Great talent and leadership not withstanding, Gomelsky suffered several setbacks
in his career simply because of the religion issue. After coaching Riga to five
Soviet club titles, he moved up to take over the leadership of CSKA, the Red
Army club. It was while coaching CSKA that his legend began to take shape. He
guided the club to European titles in 1969 and 1971. But despite his constant
run of success, it didn’t translate to love, acclaim, or promotion with the
powers in the USSR, at least until 1976, when he was appointed head coach of the
Soviet National team and lasted in this capacity for 12 years. He had held the
position twice before, 1958-60 and 1962-70, but was demoted both times. He
believed the cause to be for one reason only, his religion.
In his final year (1988) on the sidelines as steward of the Soviet National
team, Gomelsky did something no basketball coach in the world had done before
him. He broke America’s all-powerful rulership of international basketball. His
team eliminated the American’s in the semi-finals of the Seoul Olympics and went
on to win the gold medal in the finals.
The American’s, all amateurs, had been viewed as unbeatable. As Carl Schreck of
The Moscow Times, wrote, "The victory over the U.S. team, a collection of
college stars led by future Hall of Fame center David Robinson (United States
Naval Academy and the San Antonio Spurs of the National Basketball League), was
widely seen as a turning point in international basketball. It showed the United
States could no longer guarantee Olympic gold by putting amateurs on their
Olympic team." Since that time, incidentally Gomelsky’s last season on the
sidelines, the US has fielded teams composed of professional basketball players
only.
As regards his off-court problems with the KGB, Sergei Belov, one of Gomelsky's
star players for CSKA and the national team, said that his former coach's
problems simply came with the territory. "All talented people, including artists
and ballet dancers, had problems with the KGB," Belov said. "But he knew how to
survive within the system."
Redemption for Gomelsky came only with Olympic gold in Seoul, as well as the
victory over the Americans in the semifinal, Belov told Schreck. "The semifinal
win was the culmination of his life's work."

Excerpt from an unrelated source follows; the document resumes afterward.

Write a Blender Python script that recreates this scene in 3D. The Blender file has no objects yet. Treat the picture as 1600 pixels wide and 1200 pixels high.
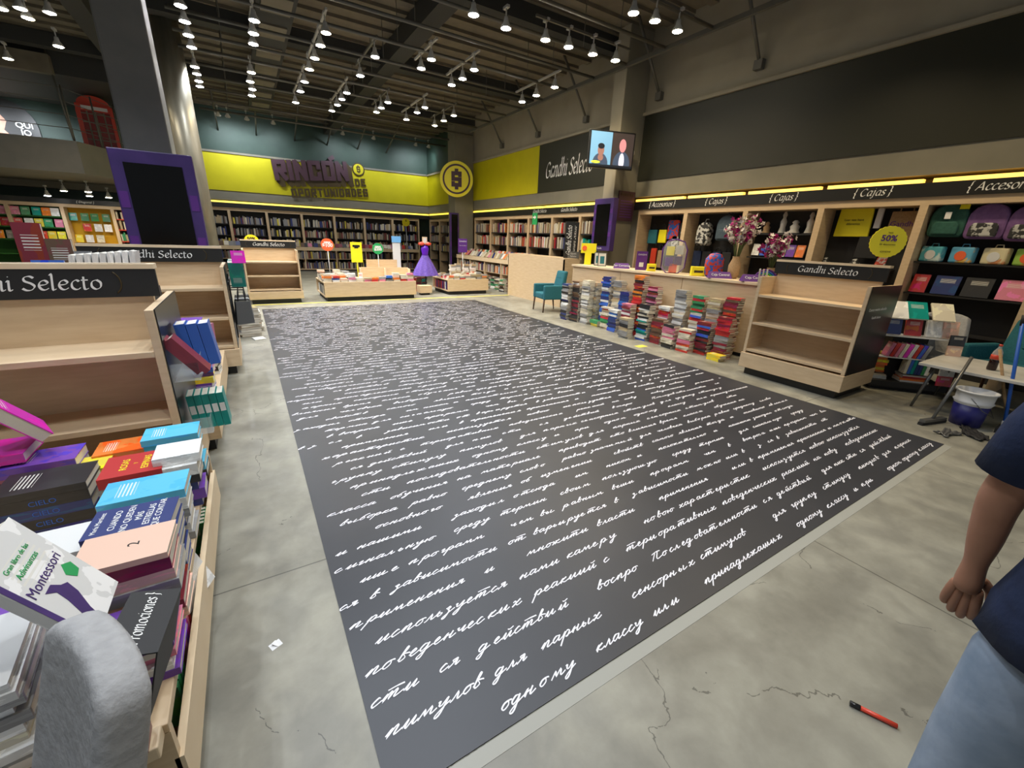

Gomelsky's players said the genius of the diminutive and fiery coach lay in the
way he prepared players psychologically rather than in tactical expertise.
Schreck also interviewed Sarunas Marciuluinis, who together with fellow
Lithuanian stars Arvydas Sabonis and Rimas Kurtinaitis helped form the nucleus
of the Soviet team, told him: "We weren't confident we could beat the Americans.
But we had two days' rest before the semifinal, and he came to our rooms at
night, telling each player two or three times that we could beat them."
NBA commissioner David Stern called Gomelsky "one of the greatest basketball
coaches on the world stage."
"He will forever be remembered as the father of Soviet and Russian basketball,"
Stern said in a statement.
Even CIS President Vladimir Putin expressed his condolences in a statement
posted on the Kremlin web site Tuesday, and Vyacheslav Fetisov, head of the
Federal Agency for Physical Culture and Sports, described Gomelsky's passing as
a "loss for the entire sporting world," RIA-Novosti reported.
Gomelsky, survived by his wife and four sons, was inducted into the Basketball
Hall of Fame in Springfield, Mass., in 1995.